- **Source excerpt**:
------
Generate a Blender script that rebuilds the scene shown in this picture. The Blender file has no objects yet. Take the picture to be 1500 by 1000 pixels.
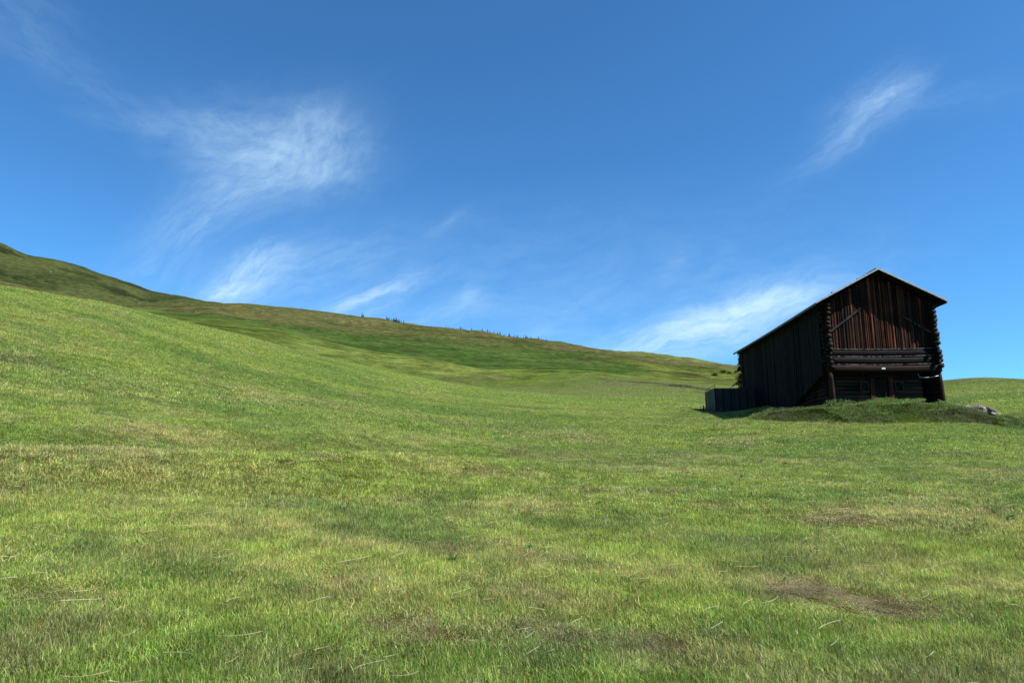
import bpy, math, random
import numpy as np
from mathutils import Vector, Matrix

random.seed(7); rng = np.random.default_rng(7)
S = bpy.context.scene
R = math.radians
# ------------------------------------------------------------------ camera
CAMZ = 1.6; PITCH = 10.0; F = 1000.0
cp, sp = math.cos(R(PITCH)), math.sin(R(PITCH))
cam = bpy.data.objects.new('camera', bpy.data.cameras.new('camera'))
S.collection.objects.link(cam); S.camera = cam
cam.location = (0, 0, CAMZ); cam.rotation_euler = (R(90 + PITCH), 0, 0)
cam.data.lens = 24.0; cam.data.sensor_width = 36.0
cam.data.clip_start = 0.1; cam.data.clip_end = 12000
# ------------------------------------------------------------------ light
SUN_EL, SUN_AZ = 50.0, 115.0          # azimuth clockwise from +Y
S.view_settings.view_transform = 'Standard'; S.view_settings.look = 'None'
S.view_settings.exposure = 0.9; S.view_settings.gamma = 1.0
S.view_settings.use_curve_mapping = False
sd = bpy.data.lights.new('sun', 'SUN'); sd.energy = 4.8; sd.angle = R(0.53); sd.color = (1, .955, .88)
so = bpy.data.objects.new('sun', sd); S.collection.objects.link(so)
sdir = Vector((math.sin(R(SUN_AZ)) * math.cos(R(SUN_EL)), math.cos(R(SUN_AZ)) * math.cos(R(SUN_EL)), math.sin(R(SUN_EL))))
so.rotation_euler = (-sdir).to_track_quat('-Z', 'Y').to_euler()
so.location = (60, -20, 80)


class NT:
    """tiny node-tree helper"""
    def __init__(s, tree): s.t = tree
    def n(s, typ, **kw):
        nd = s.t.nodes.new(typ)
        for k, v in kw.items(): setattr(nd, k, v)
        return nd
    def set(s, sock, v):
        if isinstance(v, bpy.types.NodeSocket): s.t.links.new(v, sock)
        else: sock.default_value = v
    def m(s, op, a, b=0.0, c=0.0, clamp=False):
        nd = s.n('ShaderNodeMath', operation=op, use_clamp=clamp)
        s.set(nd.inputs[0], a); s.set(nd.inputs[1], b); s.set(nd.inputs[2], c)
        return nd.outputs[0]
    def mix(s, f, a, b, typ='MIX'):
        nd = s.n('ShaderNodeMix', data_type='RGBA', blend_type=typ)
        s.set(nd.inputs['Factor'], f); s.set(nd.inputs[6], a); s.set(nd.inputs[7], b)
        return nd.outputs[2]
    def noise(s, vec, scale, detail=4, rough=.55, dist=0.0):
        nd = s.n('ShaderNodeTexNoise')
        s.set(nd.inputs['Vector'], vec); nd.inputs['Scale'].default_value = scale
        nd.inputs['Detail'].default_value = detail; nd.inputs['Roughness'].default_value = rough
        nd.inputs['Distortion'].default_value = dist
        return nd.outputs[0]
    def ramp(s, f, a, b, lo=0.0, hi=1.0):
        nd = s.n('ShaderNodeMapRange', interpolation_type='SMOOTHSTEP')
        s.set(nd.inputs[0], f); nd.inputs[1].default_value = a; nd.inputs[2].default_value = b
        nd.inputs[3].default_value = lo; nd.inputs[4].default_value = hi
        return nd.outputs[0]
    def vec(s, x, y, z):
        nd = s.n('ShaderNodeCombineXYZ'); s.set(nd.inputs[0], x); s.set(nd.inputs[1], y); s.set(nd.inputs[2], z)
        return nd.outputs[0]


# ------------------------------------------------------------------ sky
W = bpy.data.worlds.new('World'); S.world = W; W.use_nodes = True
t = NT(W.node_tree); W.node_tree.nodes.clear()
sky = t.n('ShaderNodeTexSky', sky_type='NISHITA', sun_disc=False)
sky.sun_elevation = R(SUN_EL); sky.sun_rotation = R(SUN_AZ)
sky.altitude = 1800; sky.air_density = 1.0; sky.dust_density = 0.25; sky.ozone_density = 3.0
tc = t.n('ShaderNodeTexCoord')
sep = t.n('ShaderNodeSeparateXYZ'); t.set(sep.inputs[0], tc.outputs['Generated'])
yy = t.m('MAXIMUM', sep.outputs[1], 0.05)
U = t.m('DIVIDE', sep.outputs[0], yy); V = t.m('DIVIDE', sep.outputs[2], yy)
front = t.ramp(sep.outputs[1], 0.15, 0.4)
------
- **Task description**: Pictures are excluded: retype only the lines from the beginning of the listing above through the line with "from mathutils import Vector, Matrix", both included.

- **Problem solution**:
Generate a Blender script that rebuilds the scene shown in this picture. The Blender file has no objects yet. Take the picture to be 1500 by 1000 pixels.
import bpy, math, random
import numpy as np
from mathutils import Vector, Matrix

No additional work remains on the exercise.